Recently updated on September 7th, 2023
Trust-based marketing plays a central part in consumers overcoming threats of security on the web. However, does the latest marketing trend of site seals actually diminish this threat or play a more active role in deception and a sense of false security when it comes to consumers sharing personal information?
These behaviors on the web are essential to research due to the adoption of e-commerce, thus trust is a critical marketing concept for website adoption and is used more as a sales tool of deception.
Background:
The average consumer does not know the technology used in e-commerce transactions thus they rely on media coverage and trends for information on what to watch out for when buying online. It starts with SSL encryption. Media has overused the words SSL and encryption. Again early e-commerce sales were marketing based on “SSL encryption” but if you ask the average Joe what SSL encryption is you will get average Joe Answers.
“The key in the browser”, ”it encrypts my credit card”, “It protects my information”.
All of this information is marketing propaganda. SSL encrypts the web browser traffic from the client to the web server. It does keep prying eyes that are watching the traffic stream from capturing the data, but once it hits the web server your data is free game.
So why is this important in the research for privacy seals? It sets a background to show that marketing directly affects the sense of trust and security without knowing what the technology is actually doing.
The problem:
The problem is human nature it is our nature to trust. However, online it is our nature not to trust. So when marketing ploys are shown to us we change our mental state, our moral choices, and rationalistic reasoning.

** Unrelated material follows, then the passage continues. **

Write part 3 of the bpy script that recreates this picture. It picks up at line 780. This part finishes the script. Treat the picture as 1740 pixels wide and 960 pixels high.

A computer or program has no moral sense and relies on programmatic computations. So our trust is questioned, are we trusting a computer or are we trusting a company?
In actuality, you would be trusting the designer, creator, and management of the computer or technology who has implemented the programmatic computations into the computer. In this scenario, marketing can overshadow a violation of trust in this chain and could cause a breach in security with your personal information.
Theory:
Trust is important to establish to help consumers overcome perceptions. Most e-commerce sites produce trust through marketing and attempt to engage the consumer with trust-related behaviors.
So if establishing SSL keys and Web site privacy seals creates that sense of trust then what if hackers play off of the “accept it and forget it” attitude and set up sites that market to trust to collect your personal information?
The Theory is consumers on the internet are driven by visual representation of safety. The research will show that consumers will hand over unquestioned, personal information to sites that advertise privacy and security without investigating the company’s legitimacy over a legitimate company that does not deploy trust-based marketing.